___ Material provided

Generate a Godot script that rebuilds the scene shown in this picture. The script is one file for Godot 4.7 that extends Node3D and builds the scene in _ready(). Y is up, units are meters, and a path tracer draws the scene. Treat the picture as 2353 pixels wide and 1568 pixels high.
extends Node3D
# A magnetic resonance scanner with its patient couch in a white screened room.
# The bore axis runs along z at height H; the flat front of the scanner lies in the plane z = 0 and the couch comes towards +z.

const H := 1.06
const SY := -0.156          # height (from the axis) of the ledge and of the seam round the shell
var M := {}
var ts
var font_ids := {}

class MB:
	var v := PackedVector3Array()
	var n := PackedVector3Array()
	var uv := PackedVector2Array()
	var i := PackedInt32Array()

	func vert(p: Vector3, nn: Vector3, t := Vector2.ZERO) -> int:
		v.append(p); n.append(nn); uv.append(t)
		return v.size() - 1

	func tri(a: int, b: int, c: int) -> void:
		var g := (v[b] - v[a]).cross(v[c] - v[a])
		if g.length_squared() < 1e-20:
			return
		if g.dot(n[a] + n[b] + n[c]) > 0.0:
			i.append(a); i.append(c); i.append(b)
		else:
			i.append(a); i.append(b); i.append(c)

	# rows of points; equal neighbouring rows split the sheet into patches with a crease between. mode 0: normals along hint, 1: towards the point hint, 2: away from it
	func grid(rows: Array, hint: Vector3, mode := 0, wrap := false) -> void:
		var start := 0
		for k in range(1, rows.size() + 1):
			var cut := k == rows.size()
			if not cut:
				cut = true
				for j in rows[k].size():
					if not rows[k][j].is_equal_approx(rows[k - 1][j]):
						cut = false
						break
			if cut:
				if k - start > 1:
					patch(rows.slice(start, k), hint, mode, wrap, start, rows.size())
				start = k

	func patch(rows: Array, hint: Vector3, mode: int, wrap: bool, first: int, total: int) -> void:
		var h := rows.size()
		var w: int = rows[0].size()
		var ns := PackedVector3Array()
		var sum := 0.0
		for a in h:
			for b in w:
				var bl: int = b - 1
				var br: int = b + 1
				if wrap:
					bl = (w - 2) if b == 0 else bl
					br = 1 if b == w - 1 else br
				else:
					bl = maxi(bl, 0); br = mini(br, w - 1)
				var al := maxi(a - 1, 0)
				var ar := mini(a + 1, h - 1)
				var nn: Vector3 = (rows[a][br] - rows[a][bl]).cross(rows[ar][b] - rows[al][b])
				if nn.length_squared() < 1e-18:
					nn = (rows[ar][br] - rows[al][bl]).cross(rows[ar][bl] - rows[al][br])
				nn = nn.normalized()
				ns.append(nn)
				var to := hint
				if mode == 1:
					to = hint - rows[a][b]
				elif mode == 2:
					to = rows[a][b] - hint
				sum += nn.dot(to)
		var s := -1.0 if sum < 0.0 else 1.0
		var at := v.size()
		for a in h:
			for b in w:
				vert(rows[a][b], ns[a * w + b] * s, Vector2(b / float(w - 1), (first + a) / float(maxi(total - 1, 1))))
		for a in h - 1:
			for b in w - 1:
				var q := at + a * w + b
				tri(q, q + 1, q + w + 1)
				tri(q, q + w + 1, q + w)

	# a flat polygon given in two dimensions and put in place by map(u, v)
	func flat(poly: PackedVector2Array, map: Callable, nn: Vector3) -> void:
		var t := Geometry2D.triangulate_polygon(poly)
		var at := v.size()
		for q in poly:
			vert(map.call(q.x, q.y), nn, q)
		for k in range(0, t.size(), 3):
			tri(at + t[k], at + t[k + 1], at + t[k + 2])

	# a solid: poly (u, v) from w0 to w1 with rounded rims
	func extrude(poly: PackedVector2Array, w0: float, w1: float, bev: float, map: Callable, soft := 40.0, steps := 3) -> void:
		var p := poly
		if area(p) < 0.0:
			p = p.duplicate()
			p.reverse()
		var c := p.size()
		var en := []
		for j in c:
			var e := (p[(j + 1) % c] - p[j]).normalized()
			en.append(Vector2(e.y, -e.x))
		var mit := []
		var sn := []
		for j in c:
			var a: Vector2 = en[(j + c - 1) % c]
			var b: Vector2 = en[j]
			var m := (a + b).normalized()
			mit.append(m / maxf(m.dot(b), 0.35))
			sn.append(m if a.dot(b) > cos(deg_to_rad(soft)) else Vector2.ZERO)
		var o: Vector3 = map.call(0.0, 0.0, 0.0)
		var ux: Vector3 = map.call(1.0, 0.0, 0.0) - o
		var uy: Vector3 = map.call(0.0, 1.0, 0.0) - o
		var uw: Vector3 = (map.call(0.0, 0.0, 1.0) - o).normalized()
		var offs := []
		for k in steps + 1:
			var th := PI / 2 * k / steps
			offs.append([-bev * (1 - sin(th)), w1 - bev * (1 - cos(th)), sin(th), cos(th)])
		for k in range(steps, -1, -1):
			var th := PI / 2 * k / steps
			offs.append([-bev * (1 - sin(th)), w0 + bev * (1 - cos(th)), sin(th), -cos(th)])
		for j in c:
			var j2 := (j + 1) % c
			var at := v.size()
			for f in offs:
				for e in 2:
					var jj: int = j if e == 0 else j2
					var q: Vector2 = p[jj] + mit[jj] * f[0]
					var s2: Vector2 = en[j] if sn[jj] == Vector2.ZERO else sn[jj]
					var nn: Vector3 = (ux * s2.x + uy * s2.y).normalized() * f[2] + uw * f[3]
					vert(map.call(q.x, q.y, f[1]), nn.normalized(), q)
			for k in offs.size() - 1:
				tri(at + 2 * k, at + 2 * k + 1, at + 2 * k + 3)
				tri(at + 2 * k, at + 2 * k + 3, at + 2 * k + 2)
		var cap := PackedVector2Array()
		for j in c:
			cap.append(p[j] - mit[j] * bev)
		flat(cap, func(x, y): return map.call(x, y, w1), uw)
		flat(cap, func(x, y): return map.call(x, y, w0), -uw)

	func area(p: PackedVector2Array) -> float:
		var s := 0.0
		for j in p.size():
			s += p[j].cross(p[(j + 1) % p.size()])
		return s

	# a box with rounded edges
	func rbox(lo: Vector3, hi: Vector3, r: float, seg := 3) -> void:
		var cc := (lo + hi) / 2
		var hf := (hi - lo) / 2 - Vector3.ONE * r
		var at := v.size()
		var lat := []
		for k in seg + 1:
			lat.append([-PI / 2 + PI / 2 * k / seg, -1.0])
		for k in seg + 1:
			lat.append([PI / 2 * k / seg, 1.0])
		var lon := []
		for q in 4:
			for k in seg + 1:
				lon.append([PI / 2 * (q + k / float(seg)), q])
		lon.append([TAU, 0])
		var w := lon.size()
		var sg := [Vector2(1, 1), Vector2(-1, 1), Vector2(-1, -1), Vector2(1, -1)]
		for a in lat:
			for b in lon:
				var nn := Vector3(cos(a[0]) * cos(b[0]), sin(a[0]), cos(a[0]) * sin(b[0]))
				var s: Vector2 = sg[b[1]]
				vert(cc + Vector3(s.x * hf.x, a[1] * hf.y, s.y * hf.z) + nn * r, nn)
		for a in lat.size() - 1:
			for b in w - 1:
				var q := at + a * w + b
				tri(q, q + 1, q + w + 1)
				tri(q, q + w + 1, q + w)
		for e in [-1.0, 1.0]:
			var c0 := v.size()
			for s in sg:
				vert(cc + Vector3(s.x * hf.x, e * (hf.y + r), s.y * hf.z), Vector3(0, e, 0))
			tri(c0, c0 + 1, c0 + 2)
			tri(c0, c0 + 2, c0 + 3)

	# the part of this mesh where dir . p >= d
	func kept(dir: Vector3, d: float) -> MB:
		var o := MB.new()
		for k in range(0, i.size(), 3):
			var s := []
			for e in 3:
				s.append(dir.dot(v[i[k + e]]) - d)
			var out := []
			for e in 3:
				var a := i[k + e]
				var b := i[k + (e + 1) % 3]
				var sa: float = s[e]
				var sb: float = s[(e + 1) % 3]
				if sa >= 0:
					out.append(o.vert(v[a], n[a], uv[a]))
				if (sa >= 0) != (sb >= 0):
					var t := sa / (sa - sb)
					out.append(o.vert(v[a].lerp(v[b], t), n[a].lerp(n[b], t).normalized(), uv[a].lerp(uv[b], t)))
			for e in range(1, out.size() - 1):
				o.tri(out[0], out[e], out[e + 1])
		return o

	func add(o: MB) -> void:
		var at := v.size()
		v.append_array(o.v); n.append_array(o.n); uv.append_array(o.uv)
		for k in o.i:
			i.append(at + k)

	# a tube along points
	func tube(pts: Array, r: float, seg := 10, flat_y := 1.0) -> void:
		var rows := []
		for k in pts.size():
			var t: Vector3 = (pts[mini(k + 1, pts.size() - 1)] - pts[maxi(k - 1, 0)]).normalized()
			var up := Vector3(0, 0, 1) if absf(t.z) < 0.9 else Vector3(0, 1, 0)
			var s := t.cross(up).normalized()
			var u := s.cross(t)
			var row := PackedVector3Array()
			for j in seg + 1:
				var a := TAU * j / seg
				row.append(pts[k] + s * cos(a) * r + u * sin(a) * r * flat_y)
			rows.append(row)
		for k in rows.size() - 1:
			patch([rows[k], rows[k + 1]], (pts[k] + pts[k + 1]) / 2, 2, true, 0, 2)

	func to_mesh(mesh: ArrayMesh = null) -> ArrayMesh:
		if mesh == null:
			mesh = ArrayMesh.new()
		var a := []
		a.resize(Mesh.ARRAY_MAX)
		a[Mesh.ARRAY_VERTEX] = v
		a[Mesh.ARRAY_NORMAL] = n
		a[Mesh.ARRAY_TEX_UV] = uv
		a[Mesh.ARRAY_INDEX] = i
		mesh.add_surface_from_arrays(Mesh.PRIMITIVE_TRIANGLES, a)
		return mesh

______

Task details = Each line holding "extends" must be found and copied.

Exercise output =
Generate a Godot script that rebuilds the scene shown in this picture. The script is one file for Godot 4.7 that extends Node3D and builds the scene in _ready(). Y is up, units are meters, and a path tracer draws the scene. Treat the picture as 2353 pixels wide and 1568 pixels high.
extends Node3D